_GIVEN MATERIAL_
☆ ☆ ☆ ☆

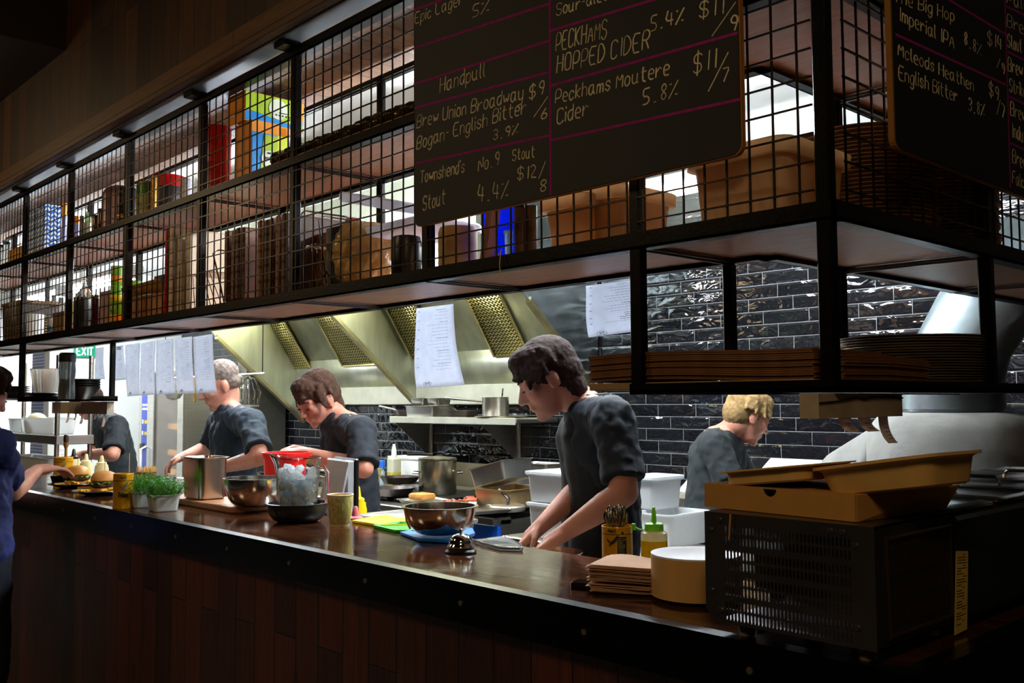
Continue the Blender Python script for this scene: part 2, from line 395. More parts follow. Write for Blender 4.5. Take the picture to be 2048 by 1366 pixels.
# hanging tray under the corner and the one far left
m = MB()
def ring(x0, x1, y0, y1, z0, z1, t_=.005):
    m.box(x0, x1, y0, y0+t_, z0, z1); m.box(x0, x1, y1-t_, y1, z0, z1); m.box(x0, x0+t_, y0, y1, z0, z1); m.box(x1-t_, x1, y0, y1, z0, z1)
    m.box(x0, x1, y0, y0+.03, z0, z0+.004); m.box(x0, x1, y1-.03, y1, z0, z0+.004)
m.box(-.645, XS, YS, YS+.005, 1.471, 1.493); m.box(-.645, -.64, YS, YB, 1.471, 1.493); m.box(-.645, XS-.355, YB-.005, YB, 1.471, 1.493)
m.box(XS-.005, XS, YS, 1.515, 1.471, 1.493); m.box(XS-.36, XS-.355, YB, 1.515, 1.471, 1.493)
m.box(-.645, XS, YS, YB, 1.474, 1.480); m.box(XS-.36, XS, YB, 1.515, 1.474, 1.480)
m.build('tray', BLACKST, fr)
m = MB(); ring(-4.715, -4.31, YS, YB, 1.471, 1.497); m.box(-4.715, -4.31, YS, YB, 1.474, 1.480)
m.build('tray', BLACKST, fr)

# ------------------------------------------------------------------ extractor hood: two bays with sloping ends, filters and a light rim
hd = thing('extractor_hood', 'large stainless extractor hood with sloping sides above the cooking line', 'extractor hood', (0, 0, 0))
HX = [-6.59, -4.985, -3.24]
HZ0 = [1.30, 1.42, 1.46]
def xz_sheet(name, x, poly, mat, th=.02):                       # poly of (y, z) at x
    m = MB(); n = len(poly)
    vs = [(x, y, z) for y, z in poly]+[(x+th, y, z) for y, z in poly]
    m.add(vs, [tuple(range(n)), tuple(range(n, 2*n))[::-1]]+[(i, (i+1) % n, n+(i+1) % n, n+i) for i in range(n)])
    return m.build(name, mat, hd, smooth=0)
for i, x in enumerate(HX):
    z0 = HZ0[i]; pl = [(YW-.02, z0), (2.13, z0+.68), (1.98, z0+.86), (1.98, 2.76), (YW-.02, 2.76)]
    if i == 2: pl = [(YW-.02, 1.50), (2.36, 2.02), (2.10, 2.28), (2.10, 2.76), (YW-.02, 2.76)]
    xz_sheet('end_panel', x, pl, STEELH if i < 2 else M('scratched_stainless', (150, 160, 160), .26, 1, .25, 5, .25, 9, (1, 2, 2)), .022)
    m = MB(); (y0, a), (y1, b) = pl[0], pl[1]
    m.add([(x-.012, y0, a-.012), (x+.034, y0, a-.012), (x+.034, y1, b-.012), (x-.012, y1, b-.012), (x-.012, y0, a+.02), (x+.034, y0, a+.02), (x+.034, y1, b+.02), (x-.012, y1, b+.02)],
          [(0, 1, 2, 3), (4, 7, 6, 5), (0, 4, 5, 1), (1, 5, 6, 2), (2, 6, 7, 3), (3, 7, 4, 0)])
    m.build('gutter', M('brassy_steel', (168, 160, 124), .36, 1, .2), hd)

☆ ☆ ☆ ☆

_WHAT THE TASK ASKS_
Skip every picture and transcribe the data above exactly.

_RIGHT ANSWER_
Continue the Blender Python script for this scene: part 2, from line 395. More parts follow. Write for Blender 4.5. Take the picture to be 2048 by 1366 pixels.
# hanging tray under the corner and the one far left
m = MB()
def ring(x0, x1, y0, y1, z0, z1, t_=.005):
    m.box(x0, x1, y0, y0+t_, z0, z1); m.box(x0, x1, y1-t_, y1, z0, z1); m.box(x0, x0+t_, y0, y1, z0, z1); m.box(x1-t_, x1, y0, y1, z0, z1)
    m.box(x0, x1, y0, y0+.03, z0, z0+.004); m.box(x0, x1, y1-.03, y1, z0, z0+.004)
m.box(-.645, XS, YS, YS+.005, 1.471, 1.493); m.box(-.645, -.64, YS, YB, 1.471, 1.493); m.box(-.645, XS-.355, YB-.005, YB, 1.471, 1.493)
m.box(XS-.005, XS, YS, 1.515, 1.471, 1.493); m.box(XS-.36, XS-.355, YB, 1.515, 1.471, 1.493)
m.box(-.645, XS, YS, YB, 1.474, 1.480); m.box(XS-.36, XS, YB, 1.515, 1.474, 1.480)
m.build('tray', BLACKST, fr)
m = MB(); ring(-4.715, -4.31, YS, YB, 1.471, 1.497); m.box(-4.715, -4.31, YS, YB, 1.474, 1.480)
m.build('tray', BLACKST, fr)

# ------------------------------------------------------------------ extractor hood: two bays with sloping ends, filters and a light rim
hd = thing('extractor_hood', 'large stainless extractor hood with sloping sides above the cooking line', 'extractor hood', (0, 0, 0))
HX = [-6.59, -4.985, -3.24]
HZ0 = [1.30, 1.42, 1.46]
def xz_sheet(name, x, poly, mat, th=.02):                       # poly of (y, z) at x
    m = MB(); n = len(poly)
    vs = [(x, y, z) for y, z in poly]+[(x+th, y, z) for y, z in poly]
    m.add(vs, [tuple(range(n)), tuple(range(n, 2*n))[::-1]]+[(i, (i+1) % n, n+(i+1) % n, n+i) for i in range(n)])
    return m.build(name, mat, hd, smooth=0)
for i, x in enumerate(HX):
    z0 = HZ0[i]; pl = [(YW-.02, z0), (2.13, z0+.68), (1.98, z0+.86), (1.98, 2.76), (YW-.02, 2.76)]
    if i == 2: pl = [(YW-.02, 1.50), (2.36, 2.02), (2.10, 2.28), (2.10, 2.76), (YW-.02, 2.76)]
    xz_sheet('end_panel', x, pl, STEELH if i < 2 else M('scratched_stainless', (150, 160, 160), .26, 1, .25, 5, .25, 9, (1, 2, 2)), .022)
    m = MB(); (y0, a), (y1, b) = pl[0], pl[1]
    m.add([(x-.012, y0, a-.012), (x+.034, y0, a-.012), (x+.034, y1, b-.012), (x-.012, y1, b-.012), (x-.012, y0, a+.02), (x+.034, y0, a+.02), (x+.034, y1, b+.02), (x-.012, y1, b+.02)],
          [(0, 1, 2, 3), (4, 7, 6, 5), (0, 4, 5, 1), (1, 5, 6, 2), (2, 6, 7, 3), (3, 7, 4, 0)])
    m.build('gutter', M('brassy_steel', (168, 160, 124), .36, 1, .2), hd)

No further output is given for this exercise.